Testing the controversiality of sexuality through human interaction with technology

Concordia graduate, Katherina Illenseer creates art to feel at ease with sexuality

Pleasure Receptors, an interactive installation that opened at Eastern Bloc Thursday evening, contains four stations, each representing a female or male body, covered in sensors and connected through wires to the body. For the body to reach orgasm, each station has to be touched by a person. The sculpted body produces sounds and light when it is turned on, allowing the audience to become part of the performance as they interact with the work.

Featuring Anna Eyler and Concordia graduates Renée Lamothe and Katharina Illenseer, Female Futures explores people’s relationships with the body and sexuality.

Illenseer is a contemporary new media artist, and her practice involves computation, programming, video and sound. Her interactive installation, Pleasure Receptors explores femininity and intimacy between the human body and technology. Pleasure Receptors shows the way the body can reach an orgasm, while reacting to different forms of interaction.

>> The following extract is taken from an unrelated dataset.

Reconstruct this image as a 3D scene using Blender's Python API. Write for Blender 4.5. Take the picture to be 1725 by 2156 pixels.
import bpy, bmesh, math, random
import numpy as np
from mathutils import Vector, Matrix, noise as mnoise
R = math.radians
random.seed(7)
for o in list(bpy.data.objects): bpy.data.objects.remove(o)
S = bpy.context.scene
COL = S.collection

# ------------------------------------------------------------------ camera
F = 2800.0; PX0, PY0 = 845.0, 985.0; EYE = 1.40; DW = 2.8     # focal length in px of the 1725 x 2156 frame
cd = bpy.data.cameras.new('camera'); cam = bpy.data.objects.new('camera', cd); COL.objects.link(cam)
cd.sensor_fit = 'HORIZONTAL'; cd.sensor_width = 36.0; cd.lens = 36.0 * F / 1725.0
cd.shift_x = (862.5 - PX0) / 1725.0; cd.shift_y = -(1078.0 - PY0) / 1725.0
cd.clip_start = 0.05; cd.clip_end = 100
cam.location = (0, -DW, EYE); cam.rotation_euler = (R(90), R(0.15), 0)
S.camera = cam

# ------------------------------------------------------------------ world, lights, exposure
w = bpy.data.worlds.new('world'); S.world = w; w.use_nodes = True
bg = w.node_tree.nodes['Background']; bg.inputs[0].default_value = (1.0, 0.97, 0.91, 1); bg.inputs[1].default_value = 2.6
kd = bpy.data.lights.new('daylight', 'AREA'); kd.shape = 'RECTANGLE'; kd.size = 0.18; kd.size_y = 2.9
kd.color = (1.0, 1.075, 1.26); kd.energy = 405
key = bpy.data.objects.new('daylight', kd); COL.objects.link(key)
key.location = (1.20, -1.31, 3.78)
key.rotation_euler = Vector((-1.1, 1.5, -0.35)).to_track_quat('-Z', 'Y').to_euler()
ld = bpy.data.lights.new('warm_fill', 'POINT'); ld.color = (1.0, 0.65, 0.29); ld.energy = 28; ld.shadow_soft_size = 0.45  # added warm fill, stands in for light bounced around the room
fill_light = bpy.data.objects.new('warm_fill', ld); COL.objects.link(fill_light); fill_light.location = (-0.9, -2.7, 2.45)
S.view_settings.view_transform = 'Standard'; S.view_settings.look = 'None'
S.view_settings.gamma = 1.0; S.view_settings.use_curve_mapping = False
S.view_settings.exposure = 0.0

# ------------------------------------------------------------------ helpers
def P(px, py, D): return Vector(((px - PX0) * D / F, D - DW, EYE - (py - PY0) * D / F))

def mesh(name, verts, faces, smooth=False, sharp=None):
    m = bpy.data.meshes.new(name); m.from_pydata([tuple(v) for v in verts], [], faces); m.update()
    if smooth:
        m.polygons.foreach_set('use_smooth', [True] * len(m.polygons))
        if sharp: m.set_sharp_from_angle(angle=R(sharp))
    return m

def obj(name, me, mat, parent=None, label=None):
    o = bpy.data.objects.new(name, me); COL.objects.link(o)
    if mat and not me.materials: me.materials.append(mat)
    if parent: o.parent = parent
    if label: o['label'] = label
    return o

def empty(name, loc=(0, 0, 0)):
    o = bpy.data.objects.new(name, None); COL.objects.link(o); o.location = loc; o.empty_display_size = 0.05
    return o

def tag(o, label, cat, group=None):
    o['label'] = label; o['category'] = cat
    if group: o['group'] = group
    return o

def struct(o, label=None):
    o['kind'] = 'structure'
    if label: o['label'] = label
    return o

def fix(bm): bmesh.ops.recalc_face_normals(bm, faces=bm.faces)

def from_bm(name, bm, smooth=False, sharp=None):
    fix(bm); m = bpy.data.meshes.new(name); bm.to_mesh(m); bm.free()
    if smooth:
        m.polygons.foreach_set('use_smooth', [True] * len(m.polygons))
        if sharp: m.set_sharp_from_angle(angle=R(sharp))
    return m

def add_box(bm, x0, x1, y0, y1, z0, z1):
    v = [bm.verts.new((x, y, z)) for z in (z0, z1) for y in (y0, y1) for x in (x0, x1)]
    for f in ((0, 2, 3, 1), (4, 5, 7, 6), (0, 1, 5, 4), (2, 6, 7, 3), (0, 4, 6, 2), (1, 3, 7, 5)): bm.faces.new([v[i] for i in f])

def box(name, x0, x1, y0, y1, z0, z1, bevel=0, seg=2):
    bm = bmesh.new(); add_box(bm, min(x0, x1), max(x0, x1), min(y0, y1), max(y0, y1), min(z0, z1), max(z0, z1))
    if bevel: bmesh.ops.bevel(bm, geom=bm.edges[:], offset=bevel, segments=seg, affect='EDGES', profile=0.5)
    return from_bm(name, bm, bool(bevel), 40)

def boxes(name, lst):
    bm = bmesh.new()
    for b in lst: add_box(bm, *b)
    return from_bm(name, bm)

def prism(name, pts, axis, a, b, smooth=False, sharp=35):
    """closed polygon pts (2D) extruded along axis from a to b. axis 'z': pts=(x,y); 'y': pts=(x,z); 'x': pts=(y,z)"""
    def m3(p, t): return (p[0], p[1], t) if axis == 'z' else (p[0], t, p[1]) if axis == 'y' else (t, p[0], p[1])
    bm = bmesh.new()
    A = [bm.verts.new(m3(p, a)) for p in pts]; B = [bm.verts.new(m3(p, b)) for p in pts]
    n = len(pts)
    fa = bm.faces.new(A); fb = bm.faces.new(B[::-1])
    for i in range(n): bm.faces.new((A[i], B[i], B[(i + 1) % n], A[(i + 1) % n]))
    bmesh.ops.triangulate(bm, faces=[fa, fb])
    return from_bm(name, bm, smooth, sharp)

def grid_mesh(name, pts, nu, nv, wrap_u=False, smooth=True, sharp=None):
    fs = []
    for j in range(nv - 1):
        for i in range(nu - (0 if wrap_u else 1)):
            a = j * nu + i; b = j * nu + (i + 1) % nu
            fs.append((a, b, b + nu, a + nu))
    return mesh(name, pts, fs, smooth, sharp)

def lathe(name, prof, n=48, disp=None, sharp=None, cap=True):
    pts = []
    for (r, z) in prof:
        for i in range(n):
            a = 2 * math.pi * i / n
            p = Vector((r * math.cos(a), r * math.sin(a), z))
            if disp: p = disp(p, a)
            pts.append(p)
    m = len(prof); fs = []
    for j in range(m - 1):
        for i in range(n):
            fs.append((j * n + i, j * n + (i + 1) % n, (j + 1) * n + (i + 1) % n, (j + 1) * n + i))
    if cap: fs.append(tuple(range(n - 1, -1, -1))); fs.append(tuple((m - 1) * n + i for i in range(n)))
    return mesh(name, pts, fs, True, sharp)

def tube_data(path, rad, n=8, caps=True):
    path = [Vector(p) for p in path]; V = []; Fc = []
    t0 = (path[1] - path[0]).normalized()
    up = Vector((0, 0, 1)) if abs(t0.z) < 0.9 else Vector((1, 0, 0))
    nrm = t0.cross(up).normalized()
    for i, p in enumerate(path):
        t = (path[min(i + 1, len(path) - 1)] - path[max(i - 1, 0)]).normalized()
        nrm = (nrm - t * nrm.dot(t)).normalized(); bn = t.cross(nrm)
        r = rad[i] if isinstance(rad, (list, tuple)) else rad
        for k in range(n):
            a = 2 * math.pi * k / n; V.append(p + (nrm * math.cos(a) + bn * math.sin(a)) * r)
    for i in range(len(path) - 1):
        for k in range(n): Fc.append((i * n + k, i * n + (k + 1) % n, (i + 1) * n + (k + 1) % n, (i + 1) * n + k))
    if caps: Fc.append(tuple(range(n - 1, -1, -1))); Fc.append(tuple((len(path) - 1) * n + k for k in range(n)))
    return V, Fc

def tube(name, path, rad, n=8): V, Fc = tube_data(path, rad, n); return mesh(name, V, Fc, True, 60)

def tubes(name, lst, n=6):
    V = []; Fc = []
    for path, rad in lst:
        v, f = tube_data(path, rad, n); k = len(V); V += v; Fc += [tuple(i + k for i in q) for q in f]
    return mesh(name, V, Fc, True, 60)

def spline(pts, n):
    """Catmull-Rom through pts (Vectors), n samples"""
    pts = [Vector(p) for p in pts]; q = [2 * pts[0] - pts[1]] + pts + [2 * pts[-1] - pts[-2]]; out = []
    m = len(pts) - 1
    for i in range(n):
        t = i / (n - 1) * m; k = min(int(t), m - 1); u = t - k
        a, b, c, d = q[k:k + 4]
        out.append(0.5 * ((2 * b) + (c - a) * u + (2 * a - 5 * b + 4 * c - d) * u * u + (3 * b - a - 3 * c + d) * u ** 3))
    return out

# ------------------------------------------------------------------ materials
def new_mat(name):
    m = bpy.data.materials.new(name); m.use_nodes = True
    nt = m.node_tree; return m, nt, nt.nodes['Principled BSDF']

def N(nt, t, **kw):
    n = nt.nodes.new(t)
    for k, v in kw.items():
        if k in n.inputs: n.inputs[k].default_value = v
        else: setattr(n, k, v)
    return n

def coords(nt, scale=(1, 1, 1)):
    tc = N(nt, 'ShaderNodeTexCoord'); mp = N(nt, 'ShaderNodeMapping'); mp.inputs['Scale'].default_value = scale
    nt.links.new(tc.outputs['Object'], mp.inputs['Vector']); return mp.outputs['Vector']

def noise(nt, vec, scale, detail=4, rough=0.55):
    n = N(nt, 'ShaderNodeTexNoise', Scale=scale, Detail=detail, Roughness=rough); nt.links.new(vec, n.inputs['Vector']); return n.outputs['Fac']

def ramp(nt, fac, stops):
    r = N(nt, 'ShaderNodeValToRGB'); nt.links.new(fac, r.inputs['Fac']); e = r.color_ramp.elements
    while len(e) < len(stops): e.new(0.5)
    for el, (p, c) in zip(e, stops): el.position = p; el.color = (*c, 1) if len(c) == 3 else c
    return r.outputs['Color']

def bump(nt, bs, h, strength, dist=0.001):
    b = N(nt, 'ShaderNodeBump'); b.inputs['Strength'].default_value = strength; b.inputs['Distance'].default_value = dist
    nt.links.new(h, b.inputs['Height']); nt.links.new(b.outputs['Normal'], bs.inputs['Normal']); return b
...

“I took computation arts at Concordia, exploring different technologies and media,” said Illenseer. “I was interested to work with sound, sculpture, electronics and programming so the project really incorporates all of that, and it was about material practices as well.”

Pleasure Receptors by Katharina Illenseer questions the public’s level of comfort with sexuality, inviting them to grope and touch sculptures made of silicone acrylic and wood. Photo by Hannah Ewen.

The main purpose behind Illenseer’s work is to push people out of their comfort zone; to see friends interact with the body parts and even strangers use technology to give the sculpted body an orgasm. The piece is also a way for the audience to feel at ease with their sexuality and tries to normalize sex by making it less controversial.

I was thinking about how our own sexual needs and desires are so connected to technology and rely on that. So I wanted to subvert that idea and make a machine that was going to rely on human interaction in order for it to reach a climax,” said Illenseer.

Most of Illenseer’s body of work deals with sex and gender. As a shy person, she is often uncomfortable presenting the subject, but the exhibition helped her get out of her comfort zone.

“A lot of the time, people are timid to touch things and interact with them, but the more you see other people doing it, the more it gives the person security to feel comfortable about touching and interacting with the body,” said Illenseer. “I think it’s interesting to see one person awkwardly going and touching the sculpture. The interaction is very sexual, but also funny.”

Illenseer’s consent sheet. Photographed by Hannah Ewen.

Illenseer also created a consent sheet, which outlines the way the sculpted body liked to be touched. Interested in how technology, such as the internet may depend on human interaction, the artist wanted to create a project that visitors would be allowed to touch.

Illenseer is working on another project, in which she will recycle the material from the exhibition and create another artwork that will incorporate more video and sound.

“I’m really new to the scene and I’m really stepping out there,” Illenseer said. “It’s exciting to create work that’s under my own deadlines and completely free to explore instead of having set projects.”

Until March 2, Female Futures will be open at Eastern Bloc (7240 Clark St.) from 5 p.m. to 8 p.m. every Tuesday, Thursday and Friday, and from 1 p.m. to 5 p.m. on weekends.